Earlier this spring, I was sent to cover the Club Skirts Dinah Shore Weekend. There was a time when this would have been a dream assignment. Three days of partying with thousands of lesbians while listening to live music would have pretty much been my idea of heaven when I was in my early-to-mid-twenties.
The thing is, though, that at 24 I never would have come home with the story. I would have told myself that to get the story, I needed to immerse myself in the experience. Three hangovers later, I would have come home with a pocket full of phone numbers I would never call and a notebook full of observations like “Rum & Coke rocks!” and “Melissa Etheridge smiled at me—I’m sure of it!”
Now, in my 40s, I have the connections and a track record that gets me sent on assignments like this. The thing is, though, that Dinah Shore no longer seems like the assignment of a lifetime. To a married woman who is really just a campfire guitar girl at heart, the idea of three days of thumping techno music in the desert with drunk lesbians on the make kind of sounds like hell.
But when the opportunity to go came my way, thanks to The Seattle Lesbian, I went, and I got the story. Lucidity has its advantages, and one is that now when I’m sent to do a job, I do it without blacking out or going home with a stranger. (I’m not saying I actually did these things when I was younger—I didn’t. But it wasn’t for lack of trying.)
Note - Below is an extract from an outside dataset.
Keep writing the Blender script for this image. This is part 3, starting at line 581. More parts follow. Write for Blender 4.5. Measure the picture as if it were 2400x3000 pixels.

My weekend in Palm Springs wasn’t all adulting. I did have some fun, starting with a road trip from the Bay Area to Southern California with two women whose company I enjoyed. I’d never met them; the carpool was organized by my editor at Girls That Roam, for whom I am also writing Dinah stories. The three of us, later joined by Pipi, who served as an official photographer, had a lot of fun in a fabulous house we rented. I did see some good music, and I did put down a few drinks, just nothing like what would have happened when I was younger.
I also had the chance to catch up with an old friend who lives part time in Palm Springs. Tobias was really my first friend—we moved to the same street when we were both about three years old. We lost touch for a while, then reconnected through Facebook. This reconnection was entirely virtual, and before Dinah Shore Weekend, it had been something like 25 years since we’d seen each other in person. It seems odd to go to a lesbian party and end up eating breakfast with a man but that’s how it worked out.
Getting older obviously isn’t all fun and games, but there are benefits. I now get assignments that I couldn’t have handled when I was young, and I’ve lived long enough that I’m able to know the joys of reconnecting with a long-lost friend. One thing I learned at the Dinah is that I’ll take that over a weekend spent inebriated any day.